The Rays' push for a stadium across Tampa Bay in Ybor City was revived when the team's president, Brian Auld, met with Hillsborough County commissioners to discuss the sister-city plan.

Auld hinted Ybor City could make a future Florida home for the team if it moved from St. Pete and began splitting the season with Montreal.

"We periodically provide updates to elected and community leaders on both sides of the bay. There are elected officials who have not yet had the opportunity to hear directly from us on the details of the Sister City baseball plan, and we are meeting with them to provide additional information. Our priority is to keep baseball in Tampa Bay for generations to come, and Ybor City, with its storied baseball past, would make an outstanding home for Tampa Bay's baseball future," he said.
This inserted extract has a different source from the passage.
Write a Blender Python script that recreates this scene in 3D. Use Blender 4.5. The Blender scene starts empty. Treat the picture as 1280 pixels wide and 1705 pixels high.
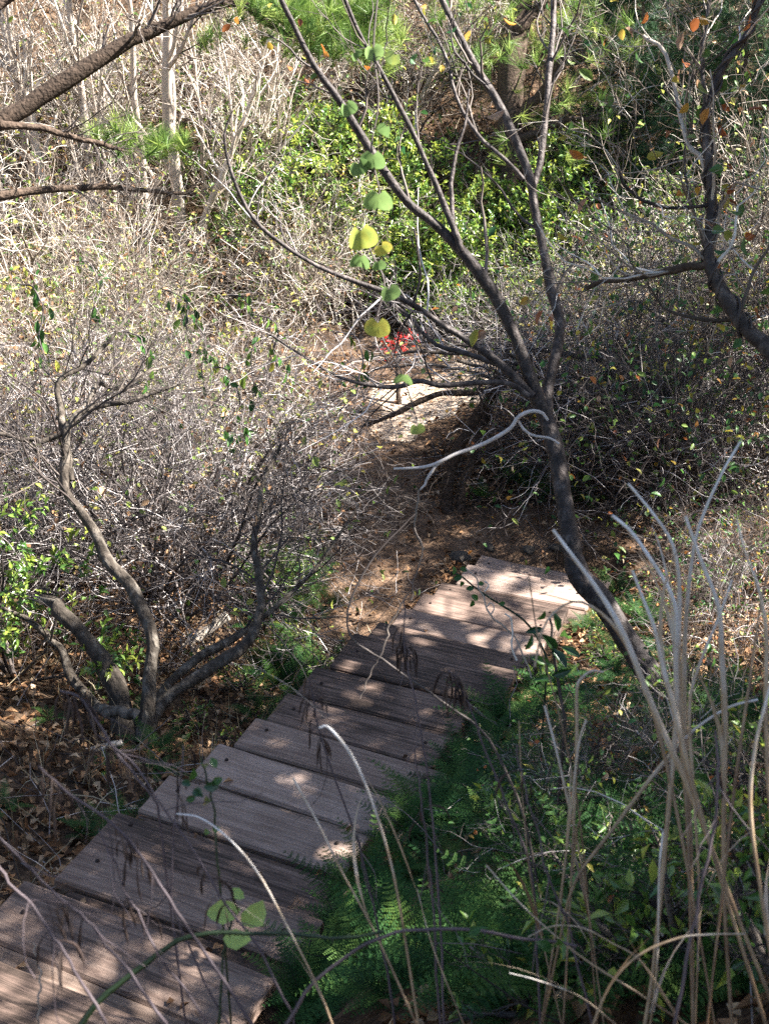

While what will ultimately happen to the Tampa Bay Rays is still a bit of a mystery, there's one thing for certain. The site they currently call home is getting a facelift — with or without them.

Earlier this month, Kriseman announced that Midtown Development was selected to redevelop the 86-acre Tropicana Field site. The project, which will likely take about 20 years to complete, is seen by many as an opportunity to make up for promises broken when the site was originally redeveloped in the 1980s. 

Initial plans for the Midtown proposal included a retail space, a hotel, a conference center and green-certified housing, including at least 1,000 lower and moderate-income units.